**Task to complete**:
Write the lines out again, from the top of the material to the line containing "grass', 3.2, 9)", pictures excluded.

**Data section**:
begin
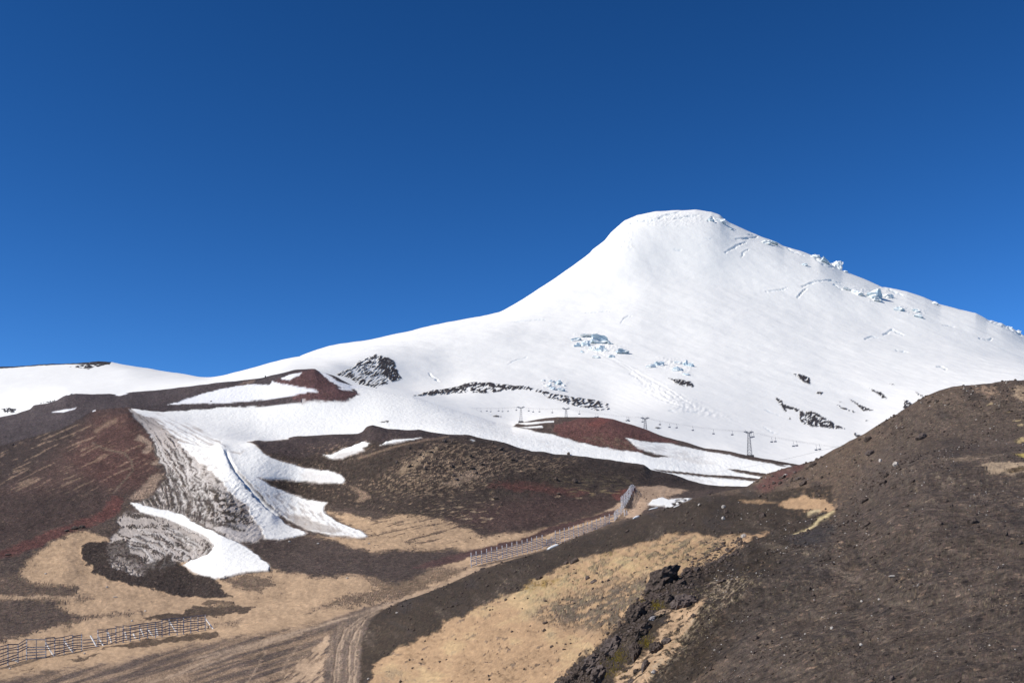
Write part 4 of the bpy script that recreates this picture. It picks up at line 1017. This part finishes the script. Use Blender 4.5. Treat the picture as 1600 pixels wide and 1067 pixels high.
# moss and dry grass tufts
def tufts(name, spots, n, m, label, cat, blade, seed):
    rg = random.Random(seed)
    bm = bmesh.new()
    for i in range(n):
        cx, cy, rx, ry = rg.choice(spots)
        px, py = rg.gauss(cx, rx), rg.gauss(cy, ry)
        if not (560 < px < 1620): continue
        p = hit(px, min(py, 1090)); k = p.y / F
        for j in range(7):
            a = rg.uniform(0, 6.28); l = blade * k * rg.uniform(.5, 1.2)
            tip = p + Vector((math.cos(a) * l * .7, math.sin(a) * l * .7, l * rg.uniform(.4, 1)))
            sd = Vector((-math.sin(a), math.cos(a), 0)) * k * .35
            v = [bm.verts.new(q) for q in (p - sd - Vector((0, 0, k)), p + sd - Vector((0, 0, k)), tip)]
            bm.faces.new(v)
    return tag(link(name, done(bm, name), m), label, cat, None, 'stuff')
tufts('moss', [(962,1022,12,6),(955,1050,10,6),(1028,946,6,3),(1014,940,6,3),(930,1032,4,2),(965,1030,10,4),(1010,1004,6,5)], 900, M_moss, 'yellow-green moss and tufts in the hollows of the lava outcrop', 'moss', 3.0, 8)
M_dry = mat('dry_grass', (0.42, 0.33, 0.19), .9, .3, 4, .2)
tufts('dry_grass', [(1130,925,28,12),(1150,910,24,14),(1110,955,16,12),(1080,985,14,12),(1055,1015,12,12),(1095,935,14,8)], 260, M_dry, 'thin wisps of straw-coloured dry grass right of the lava outcrop', 'dry grass', 3.2, 9)

# ------------------------------------------------------------------ glacier ice blocks
def g_sky(px, py): return py < float(np.interp(px, [c[0] for c in C3], [c[1] for c in C3])) + 14
def serac(px, py, w, h, rot, m, label, group, seed=0):
    if g_sky(px, py) and px != 1308: w, h = w * .85, h * .75
    p = hit(px, py + h * .4, int(rs[13])); k = p.y / F
    rnd = random.Random(seed or int(px * 13 + py))
    bm = bmesh.new()
    bmesh.ops.create_cube(bm, size=1.0)
    bmesh.ops.subdivide_edges(bm, edges=bm.edges[:], cuts=4, use_grid_fill=True)
    V0 = np.array([v.co[:] for v in bm.verts]) * 2
    for _ in range(7):
        n = np.array([rnd.uniform(-1, 1), rnd.uniform(-1, 1), rnd.uniform(-.2, 1)]); n /= np.linalg.norm(n)
        e_ = V0 @ n - rnd.uniform(.75, 1.1)
        V0 -= np.clip(e_, 0, None)[:, None] * n
    V0 *= (1 + .42 * fbm(V0[:, 0] * 1.6 + seed, V0[:, 1] * 1.6 + V0[:, 2] * 1.3, 3, (seed + 5) % 97))[:, None]
    V0 *= np.array([w * k * .5, w * k * .6, h * k * .58])
    for v, c in zip(bm.verts, V0): v.co = c
    me = done(bm, 'serac'); o = link('serac', me, m)
    o.location = p + Vector((0, w * k * .25, h * k * (.12 if g_sky(px, py) else .08))); o.rotation_euler = (-.15, math.radians(-rot), rnd.uniform(-.4, .4))
    return tag(o, label, 'ice block', group)
cA = 'ice blocks of the icefall in the middle of the snow cone'
cB = 'ice blocks above the bare rock right of the middle icefall'
cC = 'ice blocks of the lowest icefall above the dark rock ridge'
cD = 'ice blocks of the icefall under the right skyline'
cE = 'ice blocks along the summit skyline'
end
**Response below**:
Write part 4 of the bpy script that recreates this picture. It picks up at line 1017. This part finishes the script. Use Blender 4.5. Treat the picture as 1600 pixels wide and 1067 pixels high.
# moss and dry grass tufts
def tufts(name, spots, n, m, label, cat, blade, seed):
    rg = random.Random(seed)
    bm = bmesh.new()
    for i in range(n):
        cx, cy, rx, ry = rg.choice(spots)
        px, py = rg.gauss(cx, rx), rg.gauss(cy, ry)
        if not (560 < px < 1620): continue
        p = hit(px, min(py, 1090)); k = p.y / F
        for j in range(7):
            a = rg.uniform(0, 6.28); l = blade * k * rg.uniform(.5, 1.2)
            tip = p + Vector((math.cos(a) * l * .7, math.sin(a) * l * .7, l * rg.uniform(.4, 1)))
            sd = Vector((-math.sin(a), math.cos(a), 0)) * k * .35
            v = [bm.verts.new(q) for q in (p - sd - Vector((0, 0, k)), p + sd - Vector((0, 0, k)), tip)]
            bm.faces.new(v)
    return tag(link(name, done(bm, name), m), label, cat, None, 'stuff')
tufts('moss', [(962,1022,12,6),(955,1050,10,6),(1028,946,6,3),(1014,940,6,3),(930,1032,4,2),(965,1030,10,4),(1010,1004,6,5)], 900, M_moss, 'yellow-green moss and tufts in the hollows of the lava outcrop', 'moss', 3.0, 8)
M_dry = mat('dry_grass', (0.42, 0.33, 0.19), .9, .3, 4, .2)
tufts('dry_grass', [(1130,925,28,12),(1150,910,24,14),(1110,955,16,12),(1080,985,14,12),(1055,1015,12,12),(1095,935,14,8)], 260, M_dry, 'thin wisps of straw-coloured dry grass right of the lava outcrop', 'dry grass', 3.2, 9)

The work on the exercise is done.